I finished Roger Daltrey’s autobiography early in the week. Roger revealed that one of my top bands fit the definitions “irresponsible miscreants” and “jackasses”. Removing my admiration left me emotionally untethered. I can’t blog.
Or maybe it’s just that planning some very special vacations to Europe and points beyond, getting my profligate ways under control, dealing with life’s vagaries (bills, groceries, cat vomit, completely unscheduled propane deliveries), and trying to figure out how to exercise, meditate, study scriptural sources, pay bills on a near daily basis, cook, read for pleasure, write (outside of the blog), and still find time to be a husband to my wife–all of that takes more time than the day has granted me. The blog sits too far down the list. (Saint Frances de Sales, patron saint of writers and journalists, pray for me.)
Ah, here we are–Twelfth Night! The crazy Americans, as represented by the United States Conference of Catholic Bishops (USCCB), have screwed up the whole 12 days of Christmas thing because Twelfth Night also is called Epiphany Eve. Tomorrow is Epiphany…except in the United States because hey, it’s more convenient to celebrate it on a Sunday and there’s a Sunday the day after so…. They do this every year. Last year Epiphany was on January 8th. In 2022 it was on January 2nd, an exceedingly horrible choice because we were just 8 or 9 days into Christmastide when it occurred. It seems to me–though no one consults me in these matters–that if one wants to insist on celebrating Advent (not Christmas) in the leadup to December 25th, then one ought to celebrate Epiphany on its appropriate day, January 6th, regardless of the day of the week. It’s important because of the Twelve Days of Christmas, i.e., Christmastide. It shortchanges Christmas to stick with the full leadup to it (Advent) only to cut more than half a week off of it for convenience’s sake. It’s not like the church doesn’t celebrate certain dates no matter where they fall: Assumption of the Blessed Virgin Mary; Immaculate Conception of the BVM; Ash Wednesday. Our parish just celebrated our feast day, The Most Holy Name of Jesus, on Wednesday–where it belongs.
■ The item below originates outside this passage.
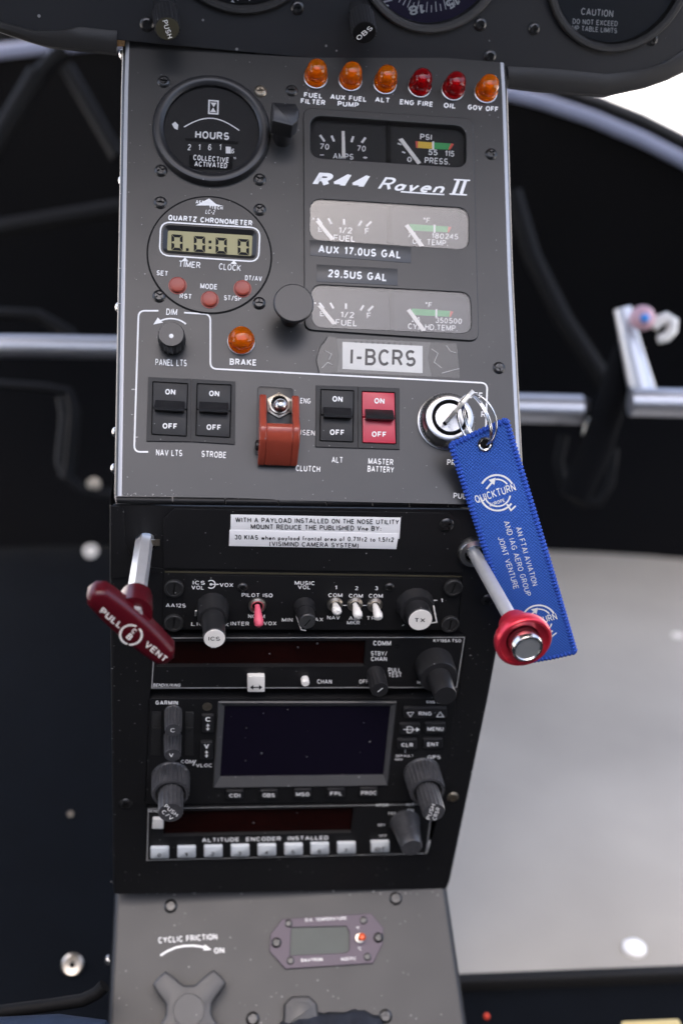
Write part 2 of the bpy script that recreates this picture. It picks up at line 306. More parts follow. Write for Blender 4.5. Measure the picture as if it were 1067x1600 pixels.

According to the USCCB, tomorrow is a “Christmas Weekday”. Not in Twelvetide, unless you’re Orthodox. Maybe they’re just giving back one of the days stolen in previous years?
Twelfth Night has various traditions including eating king cake, chalking the door (with a set of religious symbols intended to bless all who enter during the year–see photo below), singing carols, and of course, in some countries, going to church. It’s been considered unlucky to leave Christmas decorations up past Twelfth Night, but I tend to favor Epiphany for this. I base this on the idea that Epiphany celebrates when the three kings, Caspar, Melchior, and Balthasar, visited the Christ Child who still resided in a manger in Bethlehem (according to our tradition). Still, if I adhere to the superstition, not removing the decorations by sundown tomorrow (or tonight if we’re going to strictly observe Jan 6th as Epiphany) means we have to leave them up until Candlemas which occurs on Feb 2nd. That would be overmuch, don’t you think?
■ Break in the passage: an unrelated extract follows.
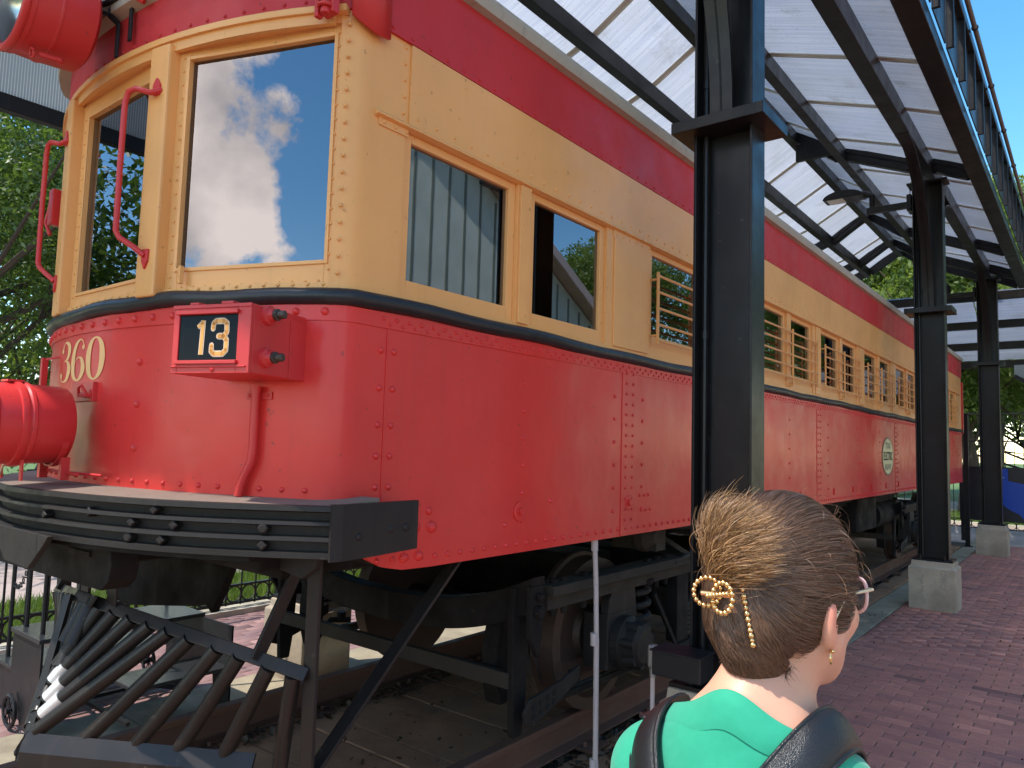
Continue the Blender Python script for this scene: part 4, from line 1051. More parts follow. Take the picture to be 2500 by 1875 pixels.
o = b.build('corner_bracket', 'plain_red_metal', tram, smooth=True); so = o.modifiers.new('s','SOLIDIFY'); so.thickness = .012
q = Vector((-1.985,1.475,2.985)); b = MB()
b.box((q.x-.03,q.y-.03,q.z-.055),(q.x+.03,q.y+.0,q.z+.06)); b.tube([(q.x,q.y-.035,q.z-.06),(q.x,q.y-.035,q.z+.075)], .017, 10)
for k in range(3): b.torus((q.x,q.y-.036,q.z-.035+.035*k), (0,0,1), .024, .007, 14, 6)
b.box((q.x-.05,q.y-.045,q.z-.06),(q.x-.03,q.y-.02,q.z+.03)); b.build('marker_socket', 'plain_red_metal', tram, bevel=.004)
# ---- grab handles beside the centre window
def handrail(x, zt, zb, sx):
    t = th_of(x); p = fa(t, .035); n = Vector((math.sin(t), -math.cos(t), 0)); tn = Vector((math.cos(t), math.sin(t), 0))
    P = lambda dx, out, z: p+tn*dx*sx+n*out+Vector((0,0,z))
    b = MB(); b.tube([P(.02,.0,zt),P(.0,.03,zt-.02),P(-.05,.055,zt-.005),P(-.085,.06,zt-.012),P(-.098,.062,zt-.05),P(-.10,.062,(zt+zb)/2),P(-.10,.06,zb+.08),P(-.085,.055,zb+.055),P(-.03,.035,zb+.02),P(.0,.01,zb-.01)], .0105, 10)
    hr = b.build('handrail', 'plain_red_metal', tram, smooth=True)
    for z in (zt, zb-.01):
        q = MB(); q.prism([(-.018,-.02),(.018,-.02),(.020,.02),(0,.048),(-.02,.02)] if z == zt else [(-.018,.025),(.018,.025),(.016,-.02),(0,-.05),(-.016,-.02)], P(.0,.0,z), tn, (0,0,1), n, .012); q.build('foot', 'plain_red_metal', hr, bevel=.003)
handrail(-2.70, 2.775, 2.16, 1); handrail(-3.50, 2.775, 2.16, 1)
b = MB(); p = fa(th_of(-3.62), .02); b.box((p.x-.02,p.y-.05,2.42),(p.x+.025,p.y,2.58)); b.tube([(p.x-.03,p.y-.03,2.56),(p.x-.06,p.y-.04,2.44),(p.x-.03,p.y-.03,2.38)], .009, 8); b.build('door_latch', 'plain_red_metal', tram, bevel=.004)
# ---- digits
def ribbon(pts, ws, closed=False):
    """variable width outline -> list of quads in 2d"""
    out = []; n = len(pts); P = [Vector((x, y)) for x, y in pts]
    for i in range(n):
        a = P[(i-1) % n] if closed else P[max(i-1, 0)]; c = P[(i+1) % n] if closed else P[min(i+1, n-1)]
        d = (c-a).normalized(); nn = Vector((-d.y, d.x)); out.append((P[i]+nn*ws[i]/2, P[i]-nn*ws[i]/2))
    return out
def spline(ctrl, m=10, closed=False):
    res = []; n = len(ctrl); rngi = range(n) if closed else range(n-1)
    for i in rngi:
        p = [ctrl[(i+k-1) % n] if closed else ctrl[min(max(i+k-1, 0), n-1)] for k in range(4)]
        for j in range(m):
            t = j/m; res.append(tuple(.5*((2*p[1][q])+(-p[0][q]+p[2][q])*t+(2*p[0][q]-5*p[1][q]+4*p[2][q]-p[3][q])*t*t+(-p[0][q]+3*p[1][q]-3*p[2][q]+p[3][q])*t**3) for q in range(3)))
    if not closed: res.append(ctrl[-1])
    return res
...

We chalked the doors at the start of 2020. In our local tradition, the initials for three kings was placed in the middle of the year. As you can see, we’ve not been real good at keeping up the tradition. January 2020.
If you’ve followed all of these entries, you have my sympathy. After Epiphany I will return to more poetry, essays, and photography.
…oh a-dither, a-dather! Do we riff off of “pipers piping”? Or go with the 1909 version of “ladies dancing” (now moved to number 12)? Or “drummers drumming” in a competing version from 1907? Or, my personal favorite, “bears a-beating” from a 1900 version? And there are others involving other barnyard animals. It’s my little conceit, this 12-day run of posts: I’m picking the bears. I don’t have nine of them in one photo. So….
Cades Cove in the Great Smoky Mountains National Park on the Tennessee side. May 2004.Grizzly bear ponders life beneath his fountain. North Carolina Zoo, February 2006.